GIVEN INFORMATION →
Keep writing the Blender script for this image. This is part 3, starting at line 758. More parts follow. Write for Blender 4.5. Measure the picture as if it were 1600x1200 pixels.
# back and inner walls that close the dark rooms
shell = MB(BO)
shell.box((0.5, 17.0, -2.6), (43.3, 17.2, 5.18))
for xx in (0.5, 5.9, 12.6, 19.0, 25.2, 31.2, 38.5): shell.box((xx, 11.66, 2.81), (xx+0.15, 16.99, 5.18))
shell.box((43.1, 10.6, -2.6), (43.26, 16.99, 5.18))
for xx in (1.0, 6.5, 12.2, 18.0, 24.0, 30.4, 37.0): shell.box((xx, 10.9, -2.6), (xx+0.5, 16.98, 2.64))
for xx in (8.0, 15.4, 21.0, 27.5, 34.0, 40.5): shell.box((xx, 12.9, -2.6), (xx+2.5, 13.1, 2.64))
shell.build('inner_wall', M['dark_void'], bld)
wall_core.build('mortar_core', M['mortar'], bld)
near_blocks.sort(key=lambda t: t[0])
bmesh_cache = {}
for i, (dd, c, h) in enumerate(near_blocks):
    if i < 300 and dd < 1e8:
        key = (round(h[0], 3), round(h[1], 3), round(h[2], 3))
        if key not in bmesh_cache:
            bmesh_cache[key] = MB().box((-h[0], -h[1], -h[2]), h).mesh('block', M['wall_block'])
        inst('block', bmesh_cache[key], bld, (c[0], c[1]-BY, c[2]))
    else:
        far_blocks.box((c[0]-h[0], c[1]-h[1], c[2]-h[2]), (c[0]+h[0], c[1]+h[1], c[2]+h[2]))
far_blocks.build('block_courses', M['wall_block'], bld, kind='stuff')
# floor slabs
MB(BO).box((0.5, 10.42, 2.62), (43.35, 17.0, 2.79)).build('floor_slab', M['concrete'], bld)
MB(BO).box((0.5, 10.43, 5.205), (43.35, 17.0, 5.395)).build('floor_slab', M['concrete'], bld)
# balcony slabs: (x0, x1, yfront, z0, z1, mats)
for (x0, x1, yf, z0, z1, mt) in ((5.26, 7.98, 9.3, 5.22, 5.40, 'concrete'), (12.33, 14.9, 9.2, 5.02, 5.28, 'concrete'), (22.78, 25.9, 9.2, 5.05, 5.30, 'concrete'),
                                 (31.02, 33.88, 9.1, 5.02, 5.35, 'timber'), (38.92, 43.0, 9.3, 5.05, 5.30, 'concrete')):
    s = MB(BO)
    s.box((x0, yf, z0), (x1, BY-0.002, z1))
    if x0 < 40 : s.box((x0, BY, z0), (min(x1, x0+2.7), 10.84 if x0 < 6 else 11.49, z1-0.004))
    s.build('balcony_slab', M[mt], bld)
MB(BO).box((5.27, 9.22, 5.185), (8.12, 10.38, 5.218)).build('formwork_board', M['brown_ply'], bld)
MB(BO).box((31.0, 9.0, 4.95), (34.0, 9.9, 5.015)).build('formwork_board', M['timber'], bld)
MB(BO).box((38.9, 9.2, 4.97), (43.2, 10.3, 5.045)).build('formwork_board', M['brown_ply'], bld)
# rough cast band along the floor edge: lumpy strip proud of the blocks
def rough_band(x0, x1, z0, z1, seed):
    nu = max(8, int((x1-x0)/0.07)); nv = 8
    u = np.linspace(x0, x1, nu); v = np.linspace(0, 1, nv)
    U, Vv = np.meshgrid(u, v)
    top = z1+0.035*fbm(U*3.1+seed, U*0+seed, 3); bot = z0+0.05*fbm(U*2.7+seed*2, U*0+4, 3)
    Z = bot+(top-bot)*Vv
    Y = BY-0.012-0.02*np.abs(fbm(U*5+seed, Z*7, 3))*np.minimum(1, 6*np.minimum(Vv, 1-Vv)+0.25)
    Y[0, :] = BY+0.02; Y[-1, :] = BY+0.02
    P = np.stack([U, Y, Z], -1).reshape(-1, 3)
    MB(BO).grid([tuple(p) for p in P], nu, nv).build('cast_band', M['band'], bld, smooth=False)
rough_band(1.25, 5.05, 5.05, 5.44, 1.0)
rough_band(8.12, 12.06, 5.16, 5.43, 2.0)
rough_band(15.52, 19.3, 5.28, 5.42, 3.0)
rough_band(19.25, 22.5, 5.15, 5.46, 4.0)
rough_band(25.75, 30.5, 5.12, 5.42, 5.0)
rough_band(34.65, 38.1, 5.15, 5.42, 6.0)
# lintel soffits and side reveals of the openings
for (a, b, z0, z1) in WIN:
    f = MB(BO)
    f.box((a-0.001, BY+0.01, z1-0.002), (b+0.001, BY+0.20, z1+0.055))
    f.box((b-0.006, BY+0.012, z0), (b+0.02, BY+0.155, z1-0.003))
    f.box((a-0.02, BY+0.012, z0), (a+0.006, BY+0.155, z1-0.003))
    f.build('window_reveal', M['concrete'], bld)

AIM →
Return every line exactly.

RESULT OF THIS EXERCISE →
Keep writing the Blender script for this image. This is part 3, starting at line 758. More parts follow. Write for Blender 4.5. Measure the picture as if it were 1600x1200 pixels.
# back and inner walls that close the dark rooms
shell = MB(BO)
shell.box((0.5, 17.0, -2.6), (43.3, 17.2, 5.18))
for xx in (0.5, 5.9, 12.6, 19.0, 25.2, 31.2, 38.5): shell.box((xx, 11.66, 2.81), (xx+0.15, 16.99, 5.18))
shell.box((43.1, 10.6, -2.6), (43.26, 16.99, 5.18))
for xx in (1.0, 6.5, 12.2, 18.0, 24.0, 30.4, 37.0): shell.box((xx, 10.9, -2.6), (xx+0.5, 16.98, 2.64))
for xx in (8.0, 15.4, 21.0, 27.5, 34.0, 40.5): shell.box((xx, 12.9, -2.6), (xx+2.5, 13.1, 2.64))
shell.build('inner_wall', M['dark_void'], bld)
wall_core.build('mortar_core', M['mortar'], bld)
near_blocks.sort(key=lambda t: t[0])
bmesh_cache = {}
for i, (dd, c, h) in enumerate(near_blocks):
    if i < 300 and dd < 1e8:
        key = (round(h[0], 3), round(h[1], 3), round(h[2], 3))
        if key not in bmesh_cache:
            bmesh_cache[key] = MB().box((-h[0], -h[1], -h[2]), h).mesh('block', M['wall_block'])
        inst('block', bmesh_cache[key], bld, (c[0], c[1]-BY, c[2]))
    else:
        far_blocks.box((c[0]-h[0], c[1]-h[1], c[2]-h[2]), (c[0]+h[0], c[1]+h[1], c[2]+h[2]))
far_blocks.build('block_courses', M['wall_block'], bld, kind='stuff')
# floor slabs
MB(BO).box((0.5, 10.42, 2.62), (43.35, 17.0, 2.79)).build('floor_slab', M['concrete'], bld)
MB(BO).box((0.5, 10.43, 5.205), (43.35, 17.0, 5.395)).build('floor_slab', M['concrete'], bld)
# balcony slabs: (x0, x1, yfront, z0, z1, mats)
for (x0, x1, yf, z0, z1, mt) in ((5.26, 7.98, 9.3, 5.22, 5.40, 'concrete'), (12.33, 14.9, 9.2, 5.02, 5.28, 'concrete'), (22.78, 25.9, 9.2, 5.05, 5.30, 'concrete'),
                                 (31.02, 33.88, 9.1, 5.02, 5.35, 'timber'), (38.92, 43.0, 9.3, 5.05, 5.30, 'concrete')):
    s = MB(BO)
    s.box((x0, yf, z0), (x1, BY-0.002, z1))
    if x0 < 40 : s.box((x0, BY, z0), (min(x1, x0+2.7), 10.84 if x0 < 6 else 11.49, z1-0.004))
    s.build('balcony_slab', M[mt], bld)
MB(BO).box((5.27, 9.22, 5.185), (8.12, 10.38, 5.218)).build('formwork_board', M['brown_ply'], bld)
MB(BO).box((31.0, 9.0, 4.95), (34.0, 9.9, 5.015)).build('formwork_board', M['timber'], bld)
MB(BO).box((38.9, 9.2, 4.97), (43.2, 10.3, 5.045)).build('formwork_board', M['brown_ply'], bld)
# rough cast band along the floor edge: lumpy strip proud of the blocks
def rough_band(x0, x1, z0, z1, seed):
    nu = max(8, int((x1-x0)/0.07)); nv = 8
    u = np.linspace(x0, x1, nu); v = np.linspace(0, 1, nv)
    U, Vv = np.meshgrid(u, v)
    top = z1+0.035*fbm(U*3.1+seed, U*0+seed, 3); bot = z0+0.05*fbm(U*2.7+seed*2, U*0+4, 3)
    Z = bot+(top-bot)*Vv
    Y = BY-0.012-0.02*np.abs(fbm(U*5+seed, Z*7, 3))*np.minimum(1, 6*np.minimum(Vv, 1-Vv)+0.25)
    Y[0, :] = BY+0.02; Y[-1, :] = BY+0.02
    P = np.stack([U, Y, Z], -1).reshape(-1, 3)
    MB(BO).grid([tuple(p) for p in P], nu, nv).build('cast_band', M['band'], bld, smooth=False)
rough_band(1.25, 5.05, 5.05, 5.44, 1.0)
rough_band(8.12, 12.06, 5.16, 5.43, 2.0)
rough_band(15.52, 19.3, 5.28, 5.42, 3.0)
rough_band(19.25, 22.5, 5.15, 5.46, 4.0)
rough_band(25.75, 30.5, 5.12, 5.42, 5.0)
rough_band(34.65, 38.1, 5.15, 5.42, 6.0)
# lintel soffits and side reveals of the openings
for (a, b, z0, z1) in WIN:
    f = MB(BO)
    f.box((a-0.001, BY+0.01, z1-0.002), (b+0.001, BY+0.20, z1+0.055))
    f.box((b-0.006, BY+0.012, z0), (b+0.02, BY+0.155, z1-0.003))
    f.box((a-0.02, BY+0.012, z0), (a+0.006, BY+0.155, z1-0.003))
    f.build('window_reveal', M['concrete'], bld)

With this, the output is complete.